The Pentagon won’t be conducting a threat assessment of Islam after all.

Tucked into a massive military spending bill was a provision that would have required the Department of Defense to study “the use of violent or unorthodox Islamic religious doctrine to support extremist or terrorist messaging.” A narrow majority of the U.S. House of Representatives — including all but one of the members from Minnesota — stripped that proposal out of the bill on Friday.

The idea of government scrutinizing people’s faith, rather than their actions, “goes against everything we strive to be,” said U.S. Rep. Keith Ellison, a Minneapolis DFLer and the first Muslim elected to Congress.

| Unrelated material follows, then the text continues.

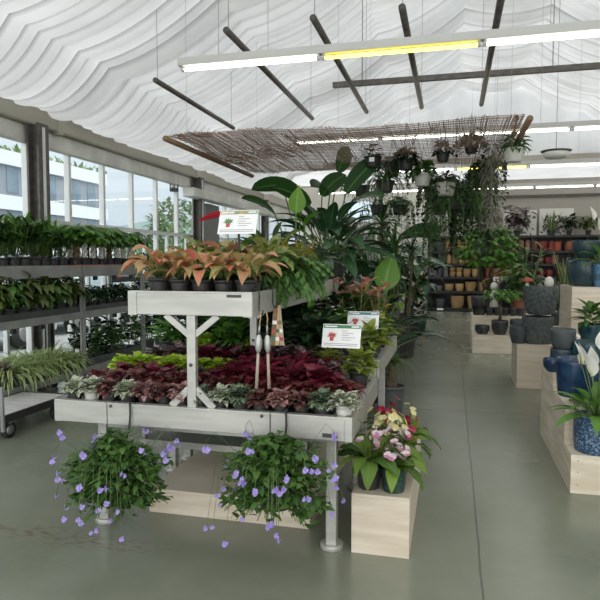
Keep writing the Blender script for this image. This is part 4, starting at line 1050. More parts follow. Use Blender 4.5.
# spathiphyllum / aspidistra with many dark lance leaves
def fountain(n, z0, L, W, mat, seed, shape='lance', e1=.15, droop=1.1, pet=.35, pot=None, fold=.25):
    R.seed(seed); st = MB(); f = rosette(n, L, W, z0, 1.4, e1, droop, shape, 7, fold, pet, .006, .03, stems=st); return potted(pot or bigpot(.17, .3), f, mat, st)
SPA = fountain(64, .3, .48, .165, 'spath', 12, pet=.36, e1=.0, droop=1.0)
def raised(proto, h, r, m='pot_black'):
    """the same plant in a tall planter"""
    pr = [('planter', pot_mesh(r, h, m, r0=r*.8, rim=.04, n=26), None)]
    return pr+[(n, me, (None if q is None else q+1)) for n, me, q in proto]
def stand(name, label, loc, h, r):
    t_ = thing('plant_stand', label, 'stand', loc); n = 3
    obj('top', MB().lathe([(r, h-.03), (r, h)], 24), 'wood', t_)
    for k in range(3): obj('leg', MB().obox((C(k*2.1)*r*.8, S(k*2.1)*r*.8, 0), (C(k*2.1)*r*.7, S(k*2.1)*r*.7, h-.03), .04, .04), 'wood', t_)
stand('plant_stand', 'wooden stand lifting the dark peace lily behind the bench', (-1.36, 6.78, 0), 1.3, .2)
place(SPA, 'peace_lily', 'large dark lance-leaved peace lily behind the upper tray', 'plant', (-1.36, 6.78, 1.3), .5, 1.1)
stand('plant_stand', 'wooden stand under the long-leaved plant left of the bird of paradise', (-2.1, 6.85, 0), 1.0, .2)
place(fountain(34, .3, .42, .11, 'bird', 13, pet=.45), 'cast_iron_plant', 'long-leaved green plant behind the left of the upper tray', 'plant', (-2.1, 6.85, 1.0), 1.5, 1.1)
place(fountain(30, .3, .5, .14, 'spath', 14, pet=.5, e1=.4), 'cast_iron_plant', 'dark big-leaved plant standing low behind the bench right end', 'plant', (-1.0, 7.3, 0), 1.1, 1.15)
place(fountain(30, .3, .5, .13, 'darkgloss', 15, pet=.45, e1=.5), 'cast_iron_plant', 'glossy dark plant behind the bright banana-like leaf', 'plant', (-.95, 8.1, 0), 2.1, 1.1)
place(fountain(28, .3, .46, .12, 'dark', 16, pet=.6), 'cast_iron_plant', 'dark leafy plant half hidden behind the pink bracts', 'plant', (-1.55, 7.95, 0), .1, 1.25)
# dracaena heads on canes
def dracaena(hs, L, W, mat, seed, n=46, canes=None):
    R.seed(seed); tr, f = MB(), MB()
    for i, h in enumerate(hs):
        a = i*2.2; x, y = C(a)*.1, S(a)*.1; tr.tube([(x*.5, y*.5, .25), (x, y, h*.6), (x*1.2, y*1.2, h)], .026, 8, .02)
        for k in range(n):
            t = k/n; yw = k*2.4; f.leaf((x*1.2, y*1.2, h-.12+.16*(1-t)), yw, 1.45-1.5*t, L*R.uniform(.8, 1.1), W, 1.3+.6*t, 'strap', 6, .3)
    return [('pot', bigpot(.18, .32), None), ('foliage', f.mesh('foliage', mat), None), ('trunk', tr.mesh('trunk', 'bark'), None)]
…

The amendment to the $696 billion National Defense Authorization Act asked military and outside experts to identify “Islamic religious doctrines, concepts, or schools of thought used by various extremist groups” and then come up with ways to counter them.

Ellison questioned why a study of religious extremism would focus on just a single faith.

“Nobody is saying you can’t study terrorism,” Ellison said during floor debate. “You can study what motivates people to commit acts of terrorism. And we should. But we don’t — not equally. The fact is that this amendment singled out and stigmatizes one religious group.”

American Muslims face enough stigma, Ellison said, pointing to a 67 percent increase in anti-Muslim hate crimes since 2015. The amendment’s sponsor, Rep. Trent Franks, R-Ariz., argued that his proposal “will save American lives; it will save Muslim lives; it will save lives across the world.”

Unpersuaded, the Republican-controlled House voted the amendment down 217-208. The tally included “no” votes from almost every member of the Minnesota delegation — including Republican Reps. Jason Lewis and Erik Paulsen, and all the DFLers.

Rep. Tom Emmer voted in favor of the amendment. The Sixth District Republican represents St. Cloud — a city with a growing Somali-American population — and he co-founded the House Somalia Caucus with Ellison.

“The safety and security of the American people is paramount,” Emmer said in a brief statement after the vote. “I will continue to work with my colleagues in Congress, defense officials at the Pentagon, and religious leaders from all faiths to better understand and combat radical extremism around the globe to keep our country safe.”